### [DESCRIPTION OF THE TASK]
Transcribe the material in full, exactly as written.

* Begin GIVEN INFORMATION *

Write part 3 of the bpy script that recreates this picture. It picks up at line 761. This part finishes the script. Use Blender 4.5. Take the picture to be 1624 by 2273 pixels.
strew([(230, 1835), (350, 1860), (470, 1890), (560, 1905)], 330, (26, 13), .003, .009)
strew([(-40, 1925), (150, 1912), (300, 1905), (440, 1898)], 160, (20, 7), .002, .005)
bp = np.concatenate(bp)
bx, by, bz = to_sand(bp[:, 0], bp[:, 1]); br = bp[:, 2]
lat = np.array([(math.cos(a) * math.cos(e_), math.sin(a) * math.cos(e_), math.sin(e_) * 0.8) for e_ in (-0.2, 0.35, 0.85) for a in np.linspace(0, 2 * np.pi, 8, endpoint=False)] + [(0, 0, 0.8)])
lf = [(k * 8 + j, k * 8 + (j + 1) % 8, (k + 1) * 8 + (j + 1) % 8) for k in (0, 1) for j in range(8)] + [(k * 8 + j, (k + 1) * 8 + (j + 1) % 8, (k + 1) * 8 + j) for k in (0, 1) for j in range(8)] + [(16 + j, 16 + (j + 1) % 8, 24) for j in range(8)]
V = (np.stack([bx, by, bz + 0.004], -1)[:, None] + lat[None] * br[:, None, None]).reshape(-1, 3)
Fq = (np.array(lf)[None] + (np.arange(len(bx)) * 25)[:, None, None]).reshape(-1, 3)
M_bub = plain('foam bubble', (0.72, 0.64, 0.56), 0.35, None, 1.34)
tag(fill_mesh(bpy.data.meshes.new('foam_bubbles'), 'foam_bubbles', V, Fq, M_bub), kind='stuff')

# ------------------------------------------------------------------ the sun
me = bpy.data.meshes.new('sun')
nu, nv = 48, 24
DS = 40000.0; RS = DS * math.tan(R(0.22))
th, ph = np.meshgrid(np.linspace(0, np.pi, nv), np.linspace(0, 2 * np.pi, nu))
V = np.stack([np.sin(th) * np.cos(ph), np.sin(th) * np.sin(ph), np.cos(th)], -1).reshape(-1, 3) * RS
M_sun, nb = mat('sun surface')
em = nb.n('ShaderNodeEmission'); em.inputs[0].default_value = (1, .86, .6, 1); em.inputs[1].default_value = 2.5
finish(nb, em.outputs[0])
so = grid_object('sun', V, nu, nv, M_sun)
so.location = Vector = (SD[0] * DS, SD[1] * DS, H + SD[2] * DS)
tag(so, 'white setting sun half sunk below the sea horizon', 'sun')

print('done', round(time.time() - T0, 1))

* End GIVEN INFORMATION *

### [SOLUTION TO THE PROBLEM]
Write part 3 of the bpy script that recreates this picture. It picks up at line 761. This part finishes the script. Use Blender 4.5. Take the picture to be 1624 by 2273 pixels.
strew([(230, 1835), (350, 1860), (470, 1890), (560, 1905)], 330, (26, 13), .003, .009)
strew([(-40, 1925), (150, 1912), (300, 1905), (440, 1898)], 160, (20, 7), .002, .005)
bp = np.concatenate(bp)
bx, by, bz = to_sand(bp[:, 0], bp[:, 1]); br = bp[:, 2]
lat = np.array([(math.cos(a) * math.cos(e_), math.sin(a) * math.cos(e_), math.sin(e_) * 0.8) for e_ in (-0.2, 0.35, 0.85) for a in np.linspace(0, 2 * np.pi, 8, endpoint=False)] + [(0, 0, 0.8)])
lf = [(k * 8 + j, k * 8 + (j + 1) % 8, (k + 1) * 8 + (j + 1) % 8) for k in (0, 1) for j in range(8)] + [(k * 8 + j, (k + 1) * 8 + (j + 1) % 8, (k + 1) * 8 + j) for k in (0, 1) for j in range(8)] + [(16 + j, 16 + (j + 1) % 8, 24) for j in range(8)]
V = (np.stack([bx, by, bz + 0.004], -1)[:, None] + lat[None] * br[:, None, None]).reshape(-1, 3)
Fq = (np.array(lf)[None] + (np.arange(len(bx)) * 25)[:, None, None]).reshape(-1, 3)
M_bub = plain('foam bubble', (0.72, 0.64, 0.56), 0.35, None, 1.34)
tag(fill_mesh(bpy.data.meshes.new('foam_bubbles'), 'foam_bubbles', V, Fq, M_bub), kind='stuff')

# ------------------------------------------------------------------ the sun
me = bpy.data.meshes.new('sun')
nu, nv = 48, 24
DS = 40000.0; RS = DS * math.tan(R(0.22))
th, ph = np.meshgrid(np.linspace(0, np.pi, nv), np.linspace(0, 2 * np.pi, nu))
V = np.stack([np.sin(th) * np.cos(ph), np.sin(th) * np.sin(ph), np.cos(th)], -1).reshape(-1, 3) * RS
M_sun, nb = mat('sun surface')
em = nb.n('ShaderNodeEmission'); em.inputs[0].default_value = (1, .86, .6, 1); em.inputs[1].default_value = 2.5
finish(nb, em.outputs[0])
so = grid_object('sun', V, nu, nv, M_sun)
so.location = Vector = (SD[0] * DS, SD[1] * DS, H + SD[2] * DS)
tag(so, 'white setting sun half sunk below the sea horizon', 'sun')

print('done', round(time.time() - T0, 1))